The ENSO phenomenon is also a major factor in climate variability in the sub-region, causing floods and droughts. Mauritius, for example, is prone to drought, especially in the dry season, while Madagascar is most affected by desertification, with sandstorms that cause sand dunes to invade the interior along the coast, covering houses and crops (UNEP 1999). In these countries and elsewhere in the sub-region, the pressure of an increasing population is resulting in the use of marginal land close to rivers, of sand dunes and of land reclaimed from the sea for residential and industrial purposes. Conditions in these marginal or reclaimed lands are more precarious than in other areas, and such encroachment puts more people and jobs at risk from the effects of climate change and natural disasters.

Coral reefs in the sub-region are also at risk. In 1997 and 1998, the ENSO phenomenon caused abnormal increases in sea and air temperatures that led to bleaching and death of coral reefs. In Seychelles, more than 80 per cent of coral reefs were lost and, in the same period, a prolonged drought caused temporary closure of the Seychelles Breweries and the Indian Ocean Tuna Company (UNEP 1999).

Strategies for coping with climate variability in the Western Indian Ocean Islands

Box 2a.3 Cyclone warnings and preparation in Mauritius

Mauritius'Meteorological Office rates cyclones on a four-point scale of likelihood that the cyclone will hit the island.Warnings are issued to indicate that the cyclone is heading towards the island between 6 and 12 hours before it hits, and once the windspeed reaches 120 km/hr. There are fully equipped shelters and emergency procedures that are tested regularly. Plentiful advice on stocking up with provisions and water is also given.

Source: US Embassy in Maauritius 2001

Cyclones cannot be controlled, but their impacts on lives, livelihoods, crops and infrastructure can be minimized through adequate preparation and efficient, accurate warnings by meteorological services. For example, Mauritius has a cyclone warning system that was established in the 1950s, at a time when the island's economy was dominated by sugar production (a crop highly vulnerable to the wind and rain damage associated with cyclones). The subsequent rapid growth in the country's population and its economic and agricultural development mean that more people and infrastructure are now at risk from cyclone impacts and the system is used to give a series of warnings allowing for preparations or evacuation (see Box 2a.3). The regional Tropical Cyclone Warning System in the southwest Indian Ocean is also being upgraded and observation and telecommunications systems are being enhanced.

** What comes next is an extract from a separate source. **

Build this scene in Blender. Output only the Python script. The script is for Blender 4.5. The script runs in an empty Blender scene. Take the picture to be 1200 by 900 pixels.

Meteorologists and hydrologists are being given advanced training on early warning systems.

Cyclone-proof buildings are becoming a common feature in the sub-region (incidentally creating a demand for building sand which, as it is often dug from beaches, exacerbates erosion and damage to the delicate reef ecology). Wind resistant crops are also being developed on the islands.

Regional programmes can contribute to better protection from and response to crises, but effective intra-regional collaboration is vital to ensure sharing of technical skills, training, information, research, and collaboration in response.